Política de Dios

JUAN MANUEL DE PRADA



TODOS los males de España se resumen en que hemos dejado de leer a nuestros clásicos. Si a nuestros príncipes, en lugar de atiborrarles la cabeza con tanto máster mamarracho en Harvard y tanto cursillo de la señorita Pepis, les hubiesen asignado un ayo que les leyera la gloriosa Política de Dios y gobierno de Cristo, de Quevedo, nos habríamos ahorrado todos nuestros males. Sobre los cuidados que debe tener el monarca con la parentela propia, Quevedo escribía: «El buen rey no debe permitir que sus estados se gasten en hartar parentelas. Si en el reino espiritual se temen padres y mujer o hermanos, en el temporal, donde es tan poderosa la asistencia, la importunación y la vanidad, ¿cuánto será justo temerlo y evitarlo?». Y, sobre el deber del rey de velar sobre la hacienda, impidiendo que se le arrimen garduñas: «No sólo ha de dar a entender el rey que sabe lo que da, mas también lo que le toman; y que sepan los que están a su lado que siente aun lo que ellos no ven, y que su sombra y su vestido vela».

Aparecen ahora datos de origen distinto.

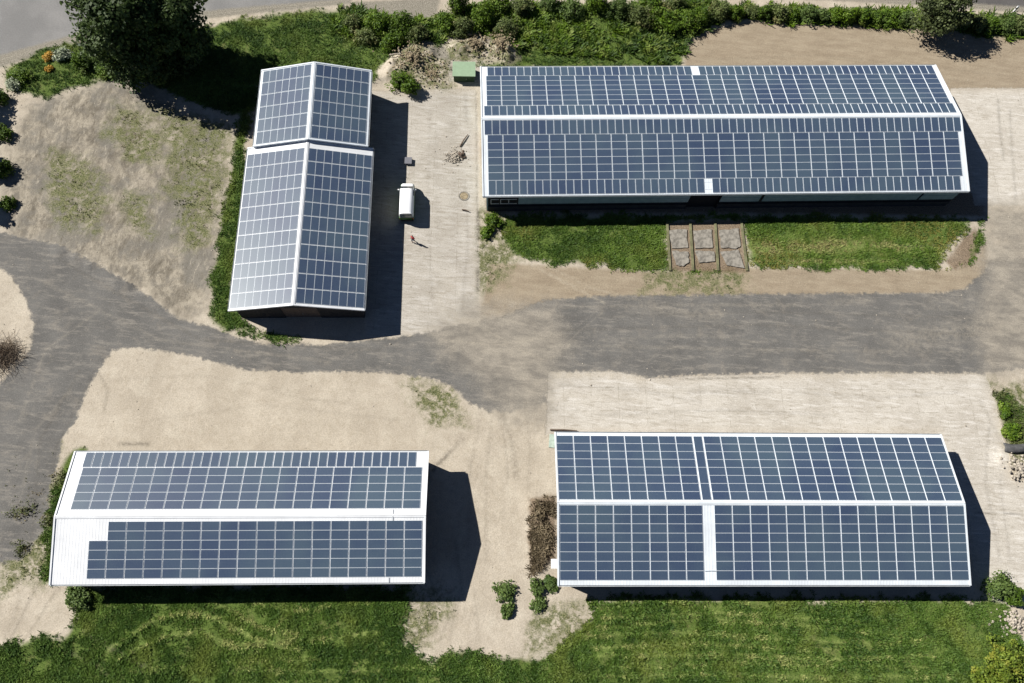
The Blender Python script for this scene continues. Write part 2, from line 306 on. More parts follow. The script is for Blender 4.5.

Y ni siquiera se olvida de advertir Quevedo contra los judas que, para rehabilitar la imagen del monarca ante sus vasallos, lo exhortan a disminuir sus rentas: «Quien del patrimonio de vuestra majestad, de sus rentas y vasallos, de su regalo, de su casa, quita para diferentes designios, sea para lo que fuere como no vuelva a su reputación el útil, ése Judas es, de Judas aprendió; porque quitar del rey, llévese donde se llevare, dese a quien se diere, es hurto forzoso. (…) Es arbitrio de los ministros imitadores de Judas poner en necesidad al rey, para con los arbitrios de su socorro y desempeño tiranizar el reino y hacer logro del robo de los vasallos; y son las suyas mohatras de sangre inocente». Este consejo quevedesco se me antoja especialmente valioso ahora que los daños infligidos a la monarquía por la falta de celo y por las parentelas importunas y vanidosas se pretenden remediar reduciendo el presupuesto de la Casa Real. Lo que no es sino añadir mal sobre mal; y terminar de enterrar la monarquía.
Quevedo escribía estos consejos en una sociedad jerárquica, donde el monarca fijaba su ideal en Cristo; y donde el pueblo fijaba su ideal en el monarca, tal como nos lo describía Juan de Lucena en su Epístola exhortatoria a las letras: «Jugaba el rey, éramos todos tahúres; estudia agora la reina, somos todos estudiantes». Ocurría esto en una sociedad jerárquica; pero en la sociedad democrática, el único ideal del hombre –como nos advirtiera Nicolás Gómez Dávila– consiste en «comprar el mayor número de objetos, hacer el mayor número de viajes y copular el mayor número de veces». Se equivocaron los reyes, al tratar de adaptarse a este ideario democrático, presentándose ante el vulgo como coleccionistas de objetos, viajes y cópulas; y vuelven a equivocarse cuando, por hacerse perdonar pasados errores, tratan de halagar el igualitarismo democrático, haciendo alarde de abajamiento: porque todo igualitarismo tiene su fundamento en la envidia (que nunca se sacia, como también nos enseñó Quevedo), como toda jerarquía lo tiene en la emulación, que se colma fecundamente mediante su ejercicio. Quiero decir que democracia y monarquía son, a la larga, in-com-pa-ti-bles; y que todo esfuerzo por compatibilizarlas acaba en la rampa de un juzgado, o en la guillotina (según el humor de cada época), porque, como también nos recordaba Gómez Dávila, «en las democracias, donde el igualitarismo impide que la admiración sane la herida que la superioridad ajena saja en nuestras almas, la envidia prolifera».
¡Y pensar que todos estos males no habrían ocurrido si en España no hubiésemos dejado de leer a nuestros clásicos!